* BEGIN *

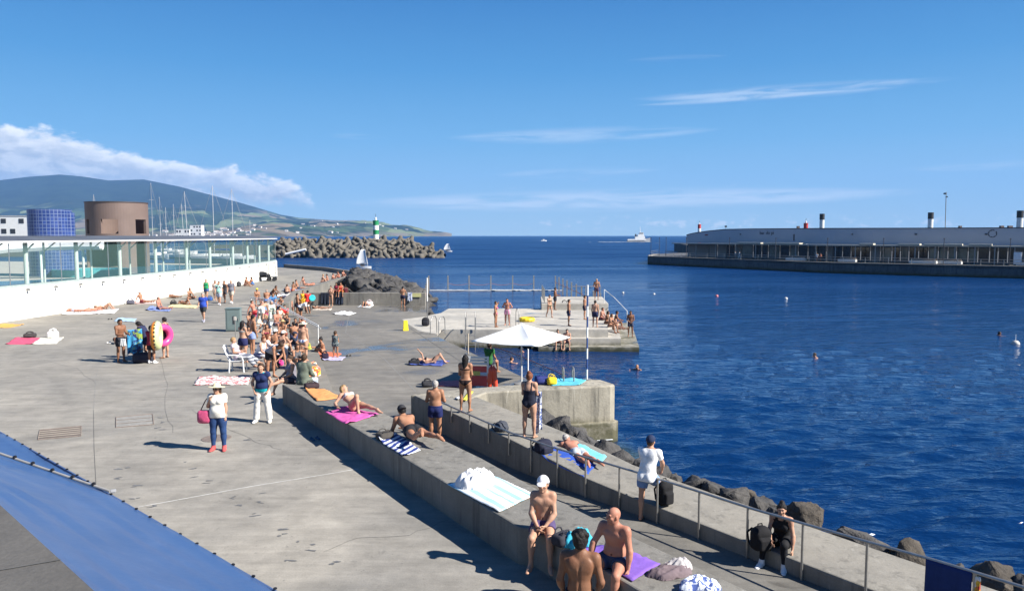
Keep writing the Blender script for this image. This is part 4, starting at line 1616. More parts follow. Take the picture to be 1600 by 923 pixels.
cn = empty('canopy', (-30, 60, PL))
O = Vector((-30, 60, PL))
front = offset(WP, .02)
back = offset(WP, 2.8)
rf = MB()
for i in range(len(front) - 1):
    a, b, c, d = front[i], front[i + 1], back[i + 1], back[i]
    vs = [(a.x, a.y, 6.70), (b.x, b.y, 6.70), (c.x, c.y, 6.98), (d.x, d.y, 6.98), (a.x, a.y, 6.62), (b.x, b.y, 6.62), (c.x, c.y, 6.90), (d.x, d.y, 6.90)]
    rf.add([Vector(v) - O for v in vs], [(0, 1, 2, 3), (7, 6, 5, 4), (0, 4, 5, 1), (2, 6, 7, 3), (3, 7, 4, 0), (1, 5, 6, 2)])
rf.build('roof', mat('canopy sheet', (.085, .095, .115), rough=.7, var=.2, scale=.4, spec=.15), cn)
fb = MB().wall(offset(WP, -.10), .10, 6.57, 6.665, 1)
fb.v = [v - O for v in fb.v]
fb.build('front_beam', mat('pale beam', (.68, .68, .66), rough=.5, var=.05), cn)
line_a, line_b = offset(WP, .85), offset(WP, 2.3)
for k in range(15):
    yy = 33 + k * 5.0
    pa = hit(800 + FPX * 0, [(0, 0), (1, 1)]) if False else None
    for P_, thick in ((line_a, True), (line_b, False)):
        cand = min(P_, key=lambda q: abs(q.y - yy + (0 if thick else 1.6)))
        if cand.y > 96:
            continue
        r = .135 if thick else .07
        MB().tube([(cand.x - O.x, cand.y - O.y, 3.3 - O.z), (cand.x - O.x, cand.y - O.y, 6.64 - O.z)], r, 10).build('post', steel_w, cn)
        if not thick:
            z0 = 5.9 - O.z
            x, y = cand.x - O.x, cand.y - O.y
            MB().tube([(x, y, z0), (x + .5, y + .75, z0 + .75)], .045, 6).tube([(x, y, z0), (x + .5, y - .75, z0 + .75)], .045, 6).build('bracket', steel_w, cn)
        else:
            x, y = cand.x - O.x, cand.y - O.y
            MB().tube([(x, y, 6.0 - O.z), (x + .55, y, 6.5 - O.z)], .05, 6).build('bracket', steel_w, cn)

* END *

Goal of the exercise:
Go through the material above and print all of it exactly, except the pictures.

Solution to this exercise:
Keep writing the Blender script for this image. This is part 4, starting at line 1616. More parts follow. Take the picture to be 1600 by 923 pixels.
cn = empty('canopy', (-30, 60, PL))
O = Vector((-30, 60, PL))
front = offset(WP, .02)
back = offset(WP, 2.8)
rf = MB()
for i in range(len(front) - 1):
    a, b, c, d = front[i], front[i + 1], back[i + 1], back[i]
    vs = [(a.x, a.y, 6.70), (b.x, b.y, 6.70), (c.x, c.y, 6.98), (d.x, d.y, 6.98), (a.x, a.y, 6.62), (b.x, b.y, 6.62), (c.x, c.y, 6.90), (d.x, d.y, 6.90)]
    rf.add([Vector(v) - O for v in vs], [(0, 1, 2, 3), (7, 6, 5, 4), (0, 4, 5, 1), (2, 6, 7, 3), (3, 7, 4, 0), (1, 5, 6, 2)])
rf.build('roof', mat('canopy sheet', (.085, .095, .115), rough=.7, var=.2, scale=.4, spec=.15), cn)
fb = MB().wall(offset(WP, -.10), .10, 6.57, 6.665, 1)
fb.v = [v - O for v in fb.v]
fb.build('front_beam', mat('pale beam', (.68, .68, .66), rough=.5, var=.05), cn)
line_a, line_b = offset(WP, .85), offset(WP, 2.3)
for k in range(15):
    yy = 33 + k * 5.0
    pa = hit(800 + FPX * 0, [(0, 0), (1, 1)]) if False else None
    for P_, thick in ((line_a, True), (line_b, False)):
        cand = min(P_, key=lambda q: abs(q.y - yy + (0 if thick else 1.6)))
        if cand.y > 96:
            continue
        r = .135 if thick else .07
        MB().tube([(cand.x - O.x, cand.y - O.y, 3.3 - O.z), (cand.x - O.x, cand.y - O.y, 6.64 - O.z)], r, 10).build('post', steel_w, cn)
        if not thick:
            z0 = 5.9 - O.z
            x, y = cand.x - O.x, cand.y - O.y
            MB().tube([(x, y, z0), (x + .5, y + .75, z0 + .75)], .045, 6).tube([(x, y, z0), (x + .5, y - .75, z0 + .75)], .045, 6).build('bracket', steel_w, cn)
        else:
            x, y = cand.x - O.x, cand.y - O.y
            MB().tube([(x, y, 6.0 - O.z), (x + .55, y, 6.5 - O.z)], .05, 6).build('bracket', steel_w, cn)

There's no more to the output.